Short task: Output all of the data below exactly as given.

Data block:
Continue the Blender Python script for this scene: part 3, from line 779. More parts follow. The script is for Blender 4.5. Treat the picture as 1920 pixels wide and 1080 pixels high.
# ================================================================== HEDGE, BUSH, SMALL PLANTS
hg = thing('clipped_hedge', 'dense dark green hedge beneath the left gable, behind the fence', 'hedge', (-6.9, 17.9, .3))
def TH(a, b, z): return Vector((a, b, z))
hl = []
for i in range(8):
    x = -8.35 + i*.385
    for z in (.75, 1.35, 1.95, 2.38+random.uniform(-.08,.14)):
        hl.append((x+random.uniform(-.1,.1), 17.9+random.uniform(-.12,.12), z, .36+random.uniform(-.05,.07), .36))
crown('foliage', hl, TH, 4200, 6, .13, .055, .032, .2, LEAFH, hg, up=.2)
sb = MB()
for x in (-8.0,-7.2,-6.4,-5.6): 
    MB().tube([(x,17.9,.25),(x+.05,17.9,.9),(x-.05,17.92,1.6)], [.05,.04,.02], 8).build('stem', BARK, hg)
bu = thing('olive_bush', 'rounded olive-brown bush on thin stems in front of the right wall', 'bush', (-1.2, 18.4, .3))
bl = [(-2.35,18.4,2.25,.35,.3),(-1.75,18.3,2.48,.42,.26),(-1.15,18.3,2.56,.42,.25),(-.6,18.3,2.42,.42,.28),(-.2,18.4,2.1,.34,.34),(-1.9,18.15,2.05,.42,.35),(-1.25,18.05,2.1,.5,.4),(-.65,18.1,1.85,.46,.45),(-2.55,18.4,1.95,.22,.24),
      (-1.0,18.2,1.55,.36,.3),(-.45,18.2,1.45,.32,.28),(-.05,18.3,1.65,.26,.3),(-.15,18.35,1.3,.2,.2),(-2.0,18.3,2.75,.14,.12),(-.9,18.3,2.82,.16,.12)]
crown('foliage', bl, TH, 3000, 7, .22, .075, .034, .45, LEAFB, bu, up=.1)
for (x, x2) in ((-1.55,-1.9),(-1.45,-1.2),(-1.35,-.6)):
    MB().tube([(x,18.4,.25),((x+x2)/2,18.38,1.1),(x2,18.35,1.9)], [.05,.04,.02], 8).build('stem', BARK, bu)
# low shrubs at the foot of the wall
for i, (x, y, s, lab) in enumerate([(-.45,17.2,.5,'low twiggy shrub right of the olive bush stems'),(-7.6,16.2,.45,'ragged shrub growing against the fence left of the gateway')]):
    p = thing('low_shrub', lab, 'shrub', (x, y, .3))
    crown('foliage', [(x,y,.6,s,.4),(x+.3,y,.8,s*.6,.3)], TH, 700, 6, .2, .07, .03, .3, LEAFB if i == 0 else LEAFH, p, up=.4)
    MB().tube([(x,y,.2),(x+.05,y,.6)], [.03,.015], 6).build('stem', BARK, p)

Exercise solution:
Continue the Blender Python script for this scene: part 3, from line 779. More parts follow. The script is for Blender 4.5. Treat the picture as 1920 pixels wide and 1080 pixels high.
# ================================================================== HEDGE, BUSH, SMALL PLANTS
hg = thing('clipped_hedge', 'dense dark green hedge beneath the left gable, behind the fence', 'hedge', (-6.9, 17.9, .3))
def TH(a, b, z): return Vector((a, b, z))
hl = []
for i in range(8):
    x = -8.35 + i*.385
    for z in (.75, 1.35, 1.95, 2.38+random.uniform(-.08,.14)):
        hl.append((x+random.uniform(-.1,.1), 17.9+random.uniform(-.12,.12), z, .36+random.uniform(-.05,.07), .36))
crown('foliage', hl, TH, 4200, 6, .13, .055, .032, .2, LEAFH, hg, up=.2)
sb = MB()
for x in (-8.0,-7.2,-6.4,-5.6): 
    MB().tube([(x,17.9,.25),(x+.05,17.9,.9),(x-.05,17.92,1.6)], [.05,.04,.02], 8).build('stem', BARK, hg)
bu = thing('olive_bush', 'rounded olive-brown bush on thin stems in front of the right wall', 'bush', (-1.2, 18.4, .3))
bl = [(-2.35,18.4,2.25,.35,.3),(-1.75,18.3,2.48,.42,.26),(-1.15,18.3,2.56,.42,.25),(-.6,18.3,2.42,.42,.28),(-.2,18.4,2.1,.34,.34),(-1.9,18.15,2.05,.42,.35),(-1.25,18.05,2.1,.5,.4),(-.65,18.1,1.85,.46,.45),(-2.55,18.4,1.95,.22,.24),
      (-1.0,18.2,1.55,.36,.3),(-.45,18.2,1.45,.32,.28),(-.05,18.3,1.65,.26,.3),(-.15,18.35,1.3,.2,.2),(-2.0,18.3,2.75,.14,.12),(-.9,18.3,2.82,.16,.12)]
crown('foliage', bl, TH, 3000, 7, .22, .075, .034, .45, LEAFB, bu, up=.1)
for (x, x2) in ((-1.55,-1.9),(-1.45,-1.2),(-1.35,-.6)):
    MB().tube([(x,18.4,.25),((x+x2)/2,18.38,1.1),(x2,18.35,1.9)], [.05,.04,.02], 8).build('stem', BARK, bu)
# low shrubs at the foot of the wall
for i, (x, y, s, lab) in enumerate([(-.45,17.2,.5,'low twiggy shrub right of the olive bush stems'),(-7.6,16.2,.45,'ragged shrub growing against the fence left of the gateway')]):
    p = thing('low_shrub', lab, 'shrub', (x, y, .3))
    crown('foliage', [(x,y,.6,s,.4),(x+.3,y,.8,s*.6,.3)], TH, 700, 6, .2, .07, .03, .3, LEAFB if i == 0 else LEAFH, p, up=.4)
    MB().tube([(x,y,.2),(x+.05,y,.6)], [.03,.015], 6).build('stem', BARK, p)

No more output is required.